I am wrapping up 2012 with a real sense of achievement and not a little astonishment. At Easter, to the soundtrack of Buffy The Musical, plans for world domination were jokingly discussed and the conclusion was reached that The Nun & Dragon was the perfect pub name. Since none of us own a pub, we decided to make a book. By June that decision had morphed into Fox Spirit and the Bushy Tales series.

I get a bit Oscar speechy now, so you can skip through to the end and the fox if you like.

Joan De La Haye put her trust in me and let me put her titles out, the psychological horror novel ‘Shadows’, the serial killer crime novel ‘Requiem in E Sharp’ and the fun zombie novella with a different perspective ‘Oasis’. Over the following months three more writers have trusted me with their work. In fiction Alec McQuay with the wonderfully weird post apocalyptic punk novella ‘Spares’ and Colin F Barnes with a gothic chiller of a novella ‘A Heart for the Ravens’. In non fiction, our last release of the year ‘The Pseudopod Tapes’, a collection of essays that served as outro’s to the world renowned podcast in which Alasdair Stuart is honest, smart, heartfelt and witty.

I have also had the honour of working with a number of fantastic authors on Nun & Dragon, our first anthology and the incredible writer and academic K.A.Laity who did an astonishing job of editing Weird Noir.
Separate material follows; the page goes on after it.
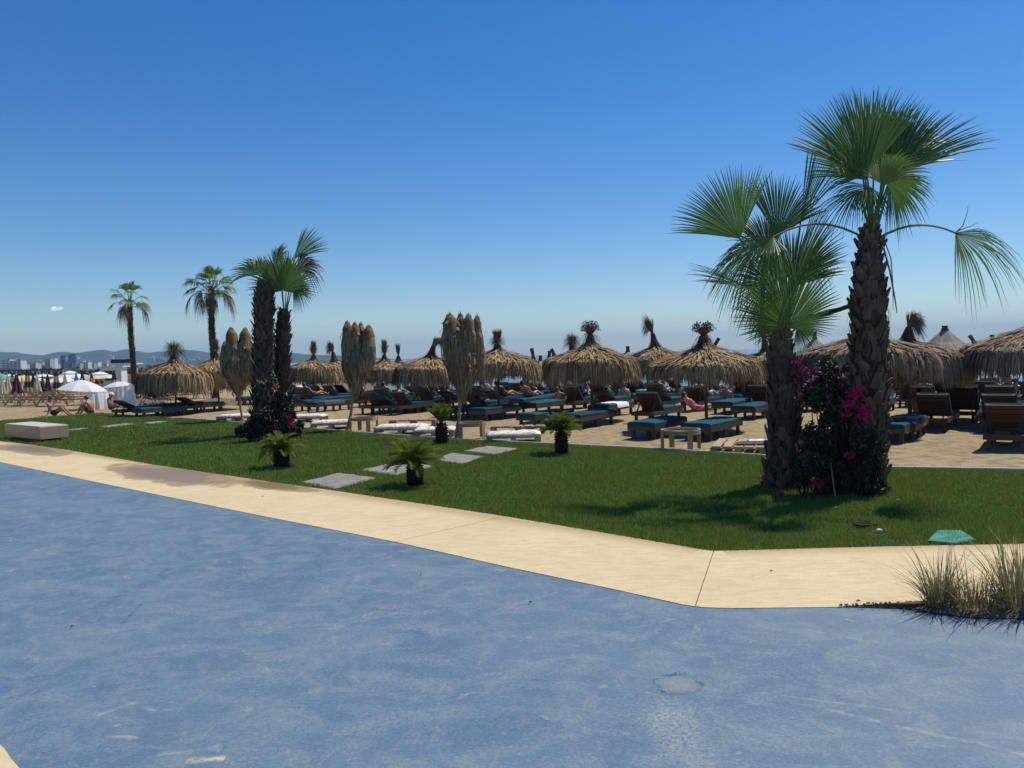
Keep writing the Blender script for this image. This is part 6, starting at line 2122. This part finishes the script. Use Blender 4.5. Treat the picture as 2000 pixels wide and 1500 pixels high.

I’ve been very fortunate to work with fantastic artists throughout and have tremendous support from a variety of people on a personal and professional level.

Special mentions to Gav at handebooks for performing miracles and having endless patience and Daz for copy editing at short notice.

We have more fantastic things coming next year and I’m very excited. The next two Bushy Tales books, Tales of Eve edited by Mhairi Simpson, the charity cookbook ‘Fantastic Treats’ edited by Andrew Reid and a host of other wonderful things.

So I want to say thank you to everyone who has worked with me, supported me, entrusted me with their stories and hung in their while I work it out as I go.